**WORK TO BE COMPLETED:**
In exact form, please repeat the records from their opening line down to the line with "TKH).build('trunking_lid', 'trunking', tk)", including that line.

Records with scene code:
BEGIN
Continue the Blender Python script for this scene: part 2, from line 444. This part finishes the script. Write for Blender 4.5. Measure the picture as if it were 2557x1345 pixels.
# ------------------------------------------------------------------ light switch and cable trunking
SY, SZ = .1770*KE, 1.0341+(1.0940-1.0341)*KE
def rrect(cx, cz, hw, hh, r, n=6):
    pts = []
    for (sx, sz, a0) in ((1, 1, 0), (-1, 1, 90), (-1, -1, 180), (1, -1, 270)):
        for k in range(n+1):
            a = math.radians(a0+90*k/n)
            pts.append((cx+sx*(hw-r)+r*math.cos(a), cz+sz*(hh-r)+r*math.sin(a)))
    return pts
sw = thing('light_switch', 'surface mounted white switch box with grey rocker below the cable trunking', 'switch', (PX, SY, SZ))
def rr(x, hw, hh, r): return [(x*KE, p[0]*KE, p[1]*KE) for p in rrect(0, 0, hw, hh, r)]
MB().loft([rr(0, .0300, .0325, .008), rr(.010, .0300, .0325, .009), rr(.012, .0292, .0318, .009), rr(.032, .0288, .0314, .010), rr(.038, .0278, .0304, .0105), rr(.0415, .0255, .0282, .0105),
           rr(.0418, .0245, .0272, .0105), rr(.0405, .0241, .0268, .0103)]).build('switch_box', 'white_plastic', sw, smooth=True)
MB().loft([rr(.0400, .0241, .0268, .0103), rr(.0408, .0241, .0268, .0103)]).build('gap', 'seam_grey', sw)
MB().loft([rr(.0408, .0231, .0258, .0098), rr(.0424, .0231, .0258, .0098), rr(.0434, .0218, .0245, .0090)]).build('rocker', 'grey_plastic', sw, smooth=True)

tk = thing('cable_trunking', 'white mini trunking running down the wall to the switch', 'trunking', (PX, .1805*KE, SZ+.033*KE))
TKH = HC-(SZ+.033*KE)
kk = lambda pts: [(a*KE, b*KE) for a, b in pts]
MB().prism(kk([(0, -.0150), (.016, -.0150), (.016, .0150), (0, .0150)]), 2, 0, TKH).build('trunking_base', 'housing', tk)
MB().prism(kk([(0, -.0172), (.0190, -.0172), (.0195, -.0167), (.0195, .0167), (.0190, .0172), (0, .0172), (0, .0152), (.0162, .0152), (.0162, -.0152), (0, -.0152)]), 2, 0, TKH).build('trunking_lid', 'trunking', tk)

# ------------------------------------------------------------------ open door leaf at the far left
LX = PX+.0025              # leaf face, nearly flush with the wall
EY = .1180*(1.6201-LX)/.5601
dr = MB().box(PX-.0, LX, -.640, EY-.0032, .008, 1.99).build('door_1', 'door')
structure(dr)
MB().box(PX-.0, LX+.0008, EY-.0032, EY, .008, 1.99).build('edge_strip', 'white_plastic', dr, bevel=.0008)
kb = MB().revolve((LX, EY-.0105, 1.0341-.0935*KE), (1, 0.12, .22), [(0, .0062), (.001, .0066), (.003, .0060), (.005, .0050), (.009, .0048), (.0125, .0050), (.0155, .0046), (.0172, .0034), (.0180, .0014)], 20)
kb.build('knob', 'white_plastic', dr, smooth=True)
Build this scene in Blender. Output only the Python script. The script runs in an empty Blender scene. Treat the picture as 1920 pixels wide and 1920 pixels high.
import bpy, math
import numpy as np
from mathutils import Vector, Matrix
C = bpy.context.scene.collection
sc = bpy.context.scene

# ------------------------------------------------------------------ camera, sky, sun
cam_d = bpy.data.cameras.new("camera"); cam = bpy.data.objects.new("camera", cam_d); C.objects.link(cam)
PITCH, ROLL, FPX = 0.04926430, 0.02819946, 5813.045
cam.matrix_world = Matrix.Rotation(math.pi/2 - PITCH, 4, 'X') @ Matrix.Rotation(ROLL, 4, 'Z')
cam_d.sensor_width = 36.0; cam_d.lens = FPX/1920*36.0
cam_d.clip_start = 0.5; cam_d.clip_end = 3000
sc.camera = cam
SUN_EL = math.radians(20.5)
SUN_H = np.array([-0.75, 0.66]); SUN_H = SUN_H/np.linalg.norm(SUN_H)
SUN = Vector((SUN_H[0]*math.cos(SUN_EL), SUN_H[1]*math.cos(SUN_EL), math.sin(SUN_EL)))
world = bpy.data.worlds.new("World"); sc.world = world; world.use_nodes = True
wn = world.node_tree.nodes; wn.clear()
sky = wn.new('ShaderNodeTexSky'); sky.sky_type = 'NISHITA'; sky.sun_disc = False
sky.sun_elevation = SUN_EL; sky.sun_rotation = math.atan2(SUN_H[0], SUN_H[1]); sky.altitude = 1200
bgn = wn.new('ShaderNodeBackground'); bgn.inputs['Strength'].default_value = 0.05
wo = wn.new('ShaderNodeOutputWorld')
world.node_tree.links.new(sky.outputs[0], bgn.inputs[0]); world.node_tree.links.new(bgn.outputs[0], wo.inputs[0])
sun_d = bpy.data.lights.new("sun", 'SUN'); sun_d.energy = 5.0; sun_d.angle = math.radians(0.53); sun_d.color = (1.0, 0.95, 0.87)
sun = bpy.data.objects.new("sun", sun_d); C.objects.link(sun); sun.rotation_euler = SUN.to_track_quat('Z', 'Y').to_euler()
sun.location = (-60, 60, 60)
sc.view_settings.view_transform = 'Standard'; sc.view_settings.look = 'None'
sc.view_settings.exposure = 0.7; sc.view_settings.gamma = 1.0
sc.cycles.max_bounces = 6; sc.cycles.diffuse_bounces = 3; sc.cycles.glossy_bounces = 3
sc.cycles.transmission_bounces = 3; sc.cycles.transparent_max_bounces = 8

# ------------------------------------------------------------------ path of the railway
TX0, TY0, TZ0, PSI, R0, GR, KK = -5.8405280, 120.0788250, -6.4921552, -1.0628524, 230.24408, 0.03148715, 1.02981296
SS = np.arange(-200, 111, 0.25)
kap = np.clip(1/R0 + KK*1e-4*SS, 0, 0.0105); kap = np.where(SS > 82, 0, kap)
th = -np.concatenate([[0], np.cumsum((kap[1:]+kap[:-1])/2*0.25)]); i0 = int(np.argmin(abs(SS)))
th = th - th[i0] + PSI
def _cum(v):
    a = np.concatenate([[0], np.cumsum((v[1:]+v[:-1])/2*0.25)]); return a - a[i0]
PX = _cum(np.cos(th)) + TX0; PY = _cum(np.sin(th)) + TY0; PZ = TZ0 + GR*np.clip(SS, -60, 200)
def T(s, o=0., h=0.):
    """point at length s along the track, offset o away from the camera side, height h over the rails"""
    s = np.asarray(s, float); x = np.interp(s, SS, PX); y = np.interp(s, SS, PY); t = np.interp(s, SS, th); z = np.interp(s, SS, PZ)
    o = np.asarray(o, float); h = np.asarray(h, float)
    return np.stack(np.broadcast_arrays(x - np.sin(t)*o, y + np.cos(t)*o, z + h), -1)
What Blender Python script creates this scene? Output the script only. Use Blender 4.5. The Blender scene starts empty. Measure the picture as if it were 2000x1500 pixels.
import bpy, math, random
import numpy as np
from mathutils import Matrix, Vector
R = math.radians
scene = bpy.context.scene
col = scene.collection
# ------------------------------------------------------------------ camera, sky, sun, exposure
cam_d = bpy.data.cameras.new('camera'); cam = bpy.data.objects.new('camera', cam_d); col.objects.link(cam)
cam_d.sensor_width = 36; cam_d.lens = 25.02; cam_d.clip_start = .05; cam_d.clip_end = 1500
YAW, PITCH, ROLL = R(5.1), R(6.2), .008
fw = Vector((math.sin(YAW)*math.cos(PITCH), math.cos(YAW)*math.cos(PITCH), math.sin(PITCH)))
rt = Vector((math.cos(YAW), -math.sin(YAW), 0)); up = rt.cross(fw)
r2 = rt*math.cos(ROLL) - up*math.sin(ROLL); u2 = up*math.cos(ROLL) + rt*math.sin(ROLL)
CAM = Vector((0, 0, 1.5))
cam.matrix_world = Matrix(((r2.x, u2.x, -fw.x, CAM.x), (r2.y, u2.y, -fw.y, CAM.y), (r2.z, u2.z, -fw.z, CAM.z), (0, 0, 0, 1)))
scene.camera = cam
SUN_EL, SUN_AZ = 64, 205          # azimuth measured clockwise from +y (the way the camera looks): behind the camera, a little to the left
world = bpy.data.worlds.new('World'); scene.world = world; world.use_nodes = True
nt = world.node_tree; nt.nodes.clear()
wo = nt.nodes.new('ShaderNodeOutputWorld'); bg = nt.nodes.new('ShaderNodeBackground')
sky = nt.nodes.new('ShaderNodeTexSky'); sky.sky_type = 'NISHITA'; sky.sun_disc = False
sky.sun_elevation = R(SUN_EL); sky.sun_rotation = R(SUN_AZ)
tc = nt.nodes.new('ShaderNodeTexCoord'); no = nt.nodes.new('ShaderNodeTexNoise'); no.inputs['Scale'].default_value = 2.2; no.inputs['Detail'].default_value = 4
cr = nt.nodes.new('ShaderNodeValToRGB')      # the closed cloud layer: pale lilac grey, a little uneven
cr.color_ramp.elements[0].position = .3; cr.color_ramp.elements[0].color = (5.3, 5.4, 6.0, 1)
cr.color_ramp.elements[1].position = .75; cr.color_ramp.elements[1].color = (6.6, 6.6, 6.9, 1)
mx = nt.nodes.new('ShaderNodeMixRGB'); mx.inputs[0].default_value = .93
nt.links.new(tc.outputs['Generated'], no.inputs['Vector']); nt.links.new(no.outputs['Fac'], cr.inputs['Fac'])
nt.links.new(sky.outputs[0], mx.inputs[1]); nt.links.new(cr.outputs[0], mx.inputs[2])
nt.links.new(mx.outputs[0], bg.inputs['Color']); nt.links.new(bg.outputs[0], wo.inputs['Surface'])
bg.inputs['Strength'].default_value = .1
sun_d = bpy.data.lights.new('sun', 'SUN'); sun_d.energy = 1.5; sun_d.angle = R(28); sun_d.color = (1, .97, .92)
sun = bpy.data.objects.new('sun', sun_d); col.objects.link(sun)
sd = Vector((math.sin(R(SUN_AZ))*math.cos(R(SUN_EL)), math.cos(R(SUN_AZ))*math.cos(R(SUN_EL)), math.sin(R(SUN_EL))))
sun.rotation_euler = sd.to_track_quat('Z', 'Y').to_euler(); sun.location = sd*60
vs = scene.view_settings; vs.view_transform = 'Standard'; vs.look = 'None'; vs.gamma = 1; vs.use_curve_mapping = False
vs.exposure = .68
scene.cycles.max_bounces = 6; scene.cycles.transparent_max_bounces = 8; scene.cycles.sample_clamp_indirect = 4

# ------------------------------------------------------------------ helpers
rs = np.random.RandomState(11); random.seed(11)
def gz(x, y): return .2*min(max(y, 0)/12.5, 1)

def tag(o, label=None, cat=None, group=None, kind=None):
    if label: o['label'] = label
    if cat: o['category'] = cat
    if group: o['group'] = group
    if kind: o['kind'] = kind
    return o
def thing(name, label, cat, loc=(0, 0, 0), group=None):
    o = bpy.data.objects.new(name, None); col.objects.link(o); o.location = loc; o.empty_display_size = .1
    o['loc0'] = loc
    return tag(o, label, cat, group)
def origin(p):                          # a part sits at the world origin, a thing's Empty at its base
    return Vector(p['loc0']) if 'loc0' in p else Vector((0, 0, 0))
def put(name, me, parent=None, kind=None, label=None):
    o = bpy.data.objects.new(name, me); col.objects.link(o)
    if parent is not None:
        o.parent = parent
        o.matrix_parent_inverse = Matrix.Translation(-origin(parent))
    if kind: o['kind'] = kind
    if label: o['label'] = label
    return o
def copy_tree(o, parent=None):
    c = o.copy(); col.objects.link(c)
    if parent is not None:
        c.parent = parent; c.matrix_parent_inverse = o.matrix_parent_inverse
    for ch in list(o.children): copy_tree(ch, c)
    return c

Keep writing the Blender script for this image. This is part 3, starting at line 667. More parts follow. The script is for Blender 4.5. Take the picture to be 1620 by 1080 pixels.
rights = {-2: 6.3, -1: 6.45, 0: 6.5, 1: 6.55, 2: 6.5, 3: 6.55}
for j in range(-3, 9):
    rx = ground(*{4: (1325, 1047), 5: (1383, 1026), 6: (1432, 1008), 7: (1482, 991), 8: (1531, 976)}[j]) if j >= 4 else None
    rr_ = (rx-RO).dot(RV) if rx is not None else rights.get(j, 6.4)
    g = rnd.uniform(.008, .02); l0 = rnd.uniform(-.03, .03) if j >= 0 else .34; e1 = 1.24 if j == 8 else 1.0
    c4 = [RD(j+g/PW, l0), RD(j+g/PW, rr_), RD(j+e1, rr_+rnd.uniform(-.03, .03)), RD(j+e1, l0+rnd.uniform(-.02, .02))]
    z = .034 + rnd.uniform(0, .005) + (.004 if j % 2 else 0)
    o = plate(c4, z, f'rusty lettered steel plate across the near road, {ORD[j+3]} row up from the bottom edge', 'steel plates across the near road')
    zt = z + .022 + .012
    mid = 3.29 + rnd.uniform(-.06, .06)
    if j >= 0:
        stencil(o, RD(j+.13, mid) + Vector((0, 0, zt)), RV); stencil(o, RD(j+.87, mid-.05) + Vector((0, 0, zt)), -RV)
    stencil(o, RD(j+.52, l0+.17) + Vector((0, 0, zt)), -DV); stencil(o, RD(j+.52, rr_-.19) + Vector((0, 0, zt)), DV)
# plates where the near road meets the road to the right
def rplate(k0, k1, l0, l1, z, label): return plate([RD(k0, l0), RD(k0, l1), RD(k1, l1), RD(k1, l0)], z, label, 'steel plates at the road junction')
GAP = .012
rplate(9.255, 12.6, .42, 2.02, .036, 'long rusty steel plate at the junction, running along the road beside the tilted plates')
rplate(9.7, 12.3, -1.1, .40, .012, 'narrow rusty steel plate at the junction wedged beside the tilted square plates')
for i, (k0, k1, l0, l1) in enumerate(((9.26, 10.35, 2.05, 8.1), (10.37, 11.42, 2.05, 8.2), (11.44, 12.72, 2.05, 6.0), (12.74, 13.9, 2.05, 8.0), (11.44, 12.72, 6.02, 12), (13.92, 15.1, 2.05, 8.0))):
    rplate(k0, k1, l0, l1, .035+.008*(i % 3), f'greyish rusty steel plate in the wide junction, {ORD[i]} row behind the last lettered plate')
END
**RESULT OF THIS EXERCISE:**
Continue the Blender Python script for this scene: part 2, from line 444. This part finishes the script. Write for Blender 4.5. Measure the picture as if it were 2557x1345 pixels.
# ------------------------------------------------------------------ light switch and cable trunking
SY, SZ = .1770*KE, 1.0341+(1.0940-1.0341)*KE
def rrect(cx, cz, hw, hh, r, n=6):
    pts = []
    for (sx, sz, a0) in ((1, 1, 0), (-1, 1, 90), (-1, -1, 180), (1, -1, 270)):
        for k in range(n+1):
            a = math.radians(a0+90*k/n)
            pts.append((cx+sx*(hw-r)+r*math.cos(a), cz+sz*(hh-r)+r*math.sin(a)))
    return pts
sw = thing('light_switch', 'surface mounted white switch box with grey rocker below the cable trunking', 'switch', (PX, SY, SZ))
def rr(x, hw, hh, r): return [(x*KE, p[0]*KE, p[1]*KE) for p in rrect(0, 0, hw, hh, r)]
MB().loft([rr(0, .0300, .0325, .008), rr(.010, .0300, .0325, .009), rr(.012, .0292, .0318, .009), rr(.032, .0288, .0314, .010), rr(.038, .0278, .0304, .0105), rr(.0415, .0255, .0282, .0105),
           rr(.0418, .0245, .0272, .0105), rr(.0405, .0241, .0268, .0103)]).build('switch_box', 'white_plastic', sw, smooth=True)
MB().loft([rr(.0400, .0241, .0268, .0103), rr(.0408, .0241, .0268, .0103)]).build('gap', 'seam_grey', sw)
MB().loft([rr(.0408, .0231, .0258, .0098), rr(.0424, .0231, .0258, .0098), rr(.0434, .0218, .0245, .0090)]).build('rocker', 'grey_plastic', sw, smooth=True)

tk = thing('cable_trunking', 'white mini trunking running down the wall to the switch', 'trunking', (PX, .1805*KE, SZ+.033*KE))
TKH = HC-(SZ+.033*KE)
kk = lambda pts: [(a*KE, b*KE) for a, b in pts]
MB().prism(kk([(0, -.0150), (.016, -.0150), (.016, .0150), (0, .0150)]), 2, 0, TKH).build('trunking_base', 'housing', tk)
MB().prism(kk([(0, -.0172), (.0190, -.0172), (.0195, -.0167), (.0195, .0167), (.0190, .0172), (0, .0172), (0, .0152), (.0162, .0152), (.0162, -.0152), (0, -.0152)]), 2, 0, TKH).build('trunking_lid', 'trunking', tk)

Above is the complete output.